Composite Disturbance Filtering: A Novel State Estimation Scheme for Systems With Multisource, Heterogeneous, and Isomeric Disturbances

Abstract

State estimation has long been a fundamental problem in signal processing and control areas. The main challenge is to design filters with ability to reject or attenuate various disturbances. With the arrival of Big Data era, the disturbances of complicated systems are physically multisource, mathematically heterogenous, affecting the system dynamics via isomeric (additive, multiplicative, and recessive) channels, and deeply coupled with each other.
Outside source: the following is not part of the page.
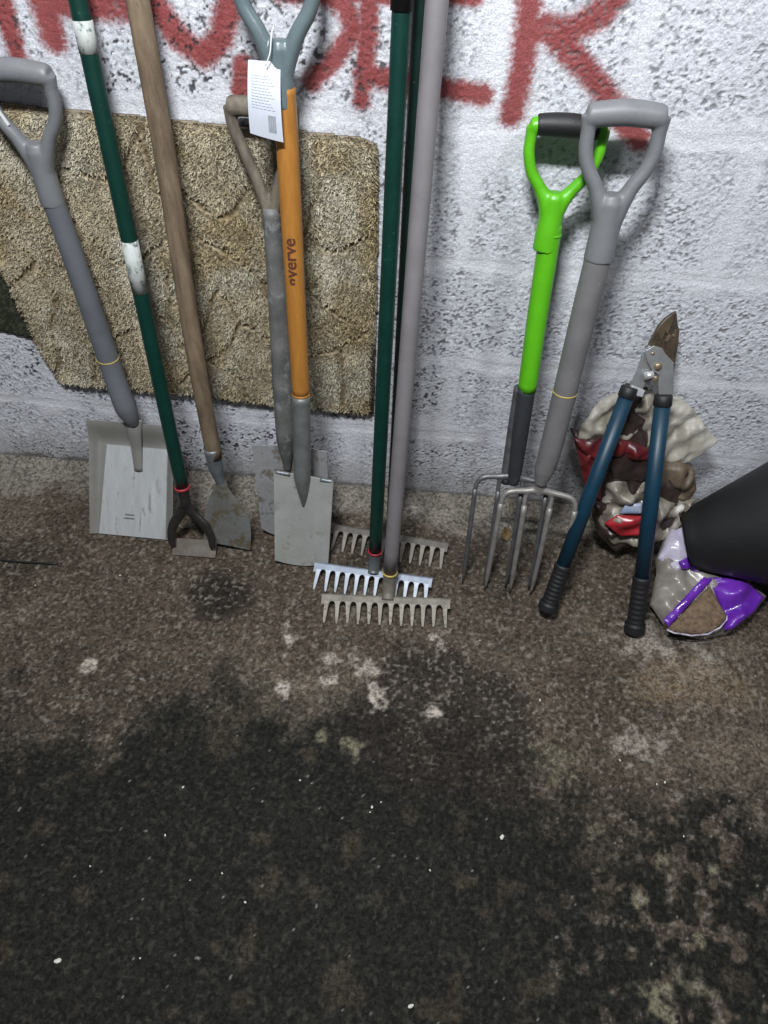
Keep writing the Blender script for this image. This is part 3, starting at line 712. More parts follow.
# pile tufts that stand out from the rug's face and its ragged edge
def tufts(n):
    poly = [tuple(p) for p in K['rug']]; xs = [p[0] for p in poly]; zs = [p[1] for p in poly]
    x = rng.uniform(min(xs), max(xs), n); z = rng.uniform(min(zs), max(zs), n); d = sdist(x, z, poly)
    wx = x + (fbm(x, z, .03, 201, 2) - .5) * .014; wz = z + (fbm(x, z, .03, 203, 2) - .5) * .014; ld = np.full(n, 9.)
    for l in K['ruglines']: ld = np.minimum(ld, segdist(wx, wz, l))
    k = (d > .001) & (rng.random(n) < np.clip((ld - .0038) / .0035, .02, 1)); x, z, d, ld = x[k], z[k], d[k], ld[k]; n = len(x)
    _lc.clear(); big = fbm(x, z, .12, 225, 3); b0 = .0075 * sst(0, .014, d) + .006
    ang = rng.normal(0, 1.3, n) + fbm(x, z, .05, 240, 2) * 4; ln = rng.uniform(.004, .0085, n); tx_ = np.cos(ang) * ln * .9; tz_ = np.sin(ang) * ln * .9 - .0015
    wdt = rng.uniform(.0008, .0015, n); px_ = -np.sin(ang) * wdt; pz_ = np.cos(ang) * wdt; y = -.004 - b0
    V = np.stack([np.stack([x - px_, y, z - pz_], -1), np.stack([x + px_, y, z + pz_], -1), np.stack([x + tx_ + px_ * .5, y - ln * .55, z + tz_ + pz_ * .5], -1), np.stack([x + tx_ - px_ * .5, y - ln * .55, z + tz_ - pz_ * .5], -1)], 1)
    c = np.ones((n, 3)) * np.array((.62, .53, .37)); c = mixc(c, (.71, .65, .51), sst(.42, .65, big) * .8); c = mixc(c, (.50, .37, .17), sst(.52, .70, fbm(x, z, .07, 231, 3)) * .5)
    c = mixc(c, (.20, .12, .05), sst(.009, .003, ld) * .7); c = c * rng.uniform(.72, 1.15, n)[:, None]
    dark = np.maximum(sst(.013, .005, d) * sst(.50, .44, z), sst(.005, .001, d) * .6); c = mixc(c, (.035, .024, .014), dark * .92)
    me = bpy.data.meshes.new('rug_pile'); me.from_pydata(V.reshape(-1, 3).tolist(), [], np.arange(4 * n).reshape(-1, 4).tolist())
    at = me.color_attributes.new('tint', 'FLOAT_COLOR', 'POINT'); cc = np.ones((n, 4, 4), 'f4'); cc[:, :, :3] = c[:, None, :]; cc[:, :2, :3] *= .8
    at.data.foreach_set('color', cc.reshape(-1)); me.materials.append(rug.data.materials[0])
    o = bpy.data.objects.new('pile', me); COL.objects.link(o); o.parent = rug; o['kind'] = 'stuff'
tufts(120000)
tagit(rug, 'beige shaggy rug with carved brown lines hanging flat on the white wall', 'rug')
vc = [] ; 
def cl_h(x, z, d): return .002 + .003 * fbm(x, z, .04, 301, 2)
def cl_c(x, z, d):
    n = vnoise(x, z, .004, 303); return mixc(np.ones(x.shape + (3,)) * np.array((.028, .032, .022)), (.085, .088, .050), sst(.55, .9, n) * .8)
cl = slab('cloth', K['cloth'], .004, cl_h, cl_c, attr_mat('dark_cloth', .95, .8, 500, .002, .1), -.0035)
tagit(cl, 'dark green cloth corner hanging out behind the left edge of the beige rug', 'cloth')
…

In traditional filtering schemes, the multisource heterogenous disturbances are usually simplified as a lumped one so that the “single” disturbance can be either rejected or attenuated. Since the pioneering work in 2012 (Guo and Cao, 2012), a novel state estimation methodology called composite disturbance filtering (CDF) has been proposed, which deals with the multisource, heterogenous, and isomeric disturbances based on their specific characteristics. With CDF, enhanced antidisturbance capability can be achieved via refined quantification, effective separation, and simultaneous rejection and attenuation of the disturbances. In this article, an overview of the CDF scheme is provided, which includes the basic principle, general design procedure, application scenarios (e.g., alignment, localization, and navigation), and future research directions. In summary, it is expected that CDF offers an effective tool for state estimation, especially in the presence of multisource heterogeneous disturbances.